The TVF&R team and the Drug Court innovators both, have also masterfully navigated an extraordinarily complex organizational, public relations, and management journey involving many people, government and private entities, competing and complimentary interests, and seemingly have done so with good humor and energy and ideas remaining for the days ahead.

We could go on for a long time about the dynamics of these two successful initiatives, and I haven’t even mentioned the amount of money and lives saved, but will instead make the beginning of a case for doing the same thing in the Equal Access to Justice community, in which public law libraries play a pivotal yet virtually invisible role.

Several months ago I proposed to a group of public law librarians and counsel to the Interim Judiciary Committee that the Oregon Legislature appoint an Oregon public law library task force, with the following goals. It was a rough draft and mean primarily as a starting point for further discussion:

1) Oregon public law libraries will become active partners with statewide legal service providers to explore and develop types of cooperative agreements that will lead to reduced costs and an increase in legal assistance to all Oregonians.

2) Task force members will identify any other statewide access to justice initiatives that could be developed by encouraging representatives from the following entities to work together to improve the delivery of legal services, through sharing resources (physical and digital, i.e. books and databases) and other cooperative agreements.

3) Task force members will identify specific actions through which cost savings can be achieved, through the formation of a database licensing consortium among the county law libraries or any other method of streamlining the purchase and delivery of online legal research database service to members of the Oregon State Bar, to pro se litigants, and to all county law libraries.

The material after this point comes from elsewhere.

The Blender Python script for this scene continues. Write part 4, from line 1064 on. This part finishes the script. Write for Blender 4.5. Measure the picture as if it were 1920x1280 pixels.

The partners I have in mind include these:

1) Oregon State Bar (OSB) (including the Lawyer’s Campaign for Equal Justice)
2) OSB Debtor-Creditor, Consumer Law, and Sole and Small Law Firm Practitioner Sections
3) Legal Aid Services of Oregon (LASO)
4) Oregon State Law Library
5) Oregon Judicial Department
6) Oregon Council of County Law Libraries (OCCLL) (2 county law library representatives, at least one of whom will be from a small/rural county law library)
7) Law School Libraries
8) Association of Oregon Counties (AOC
9) State Law Library (many people take their legal problems to their public libraries)
10) At least one member of the non-attorney public, perhaps someone who has been a pro se litigant

I’ll write more about this in coming days.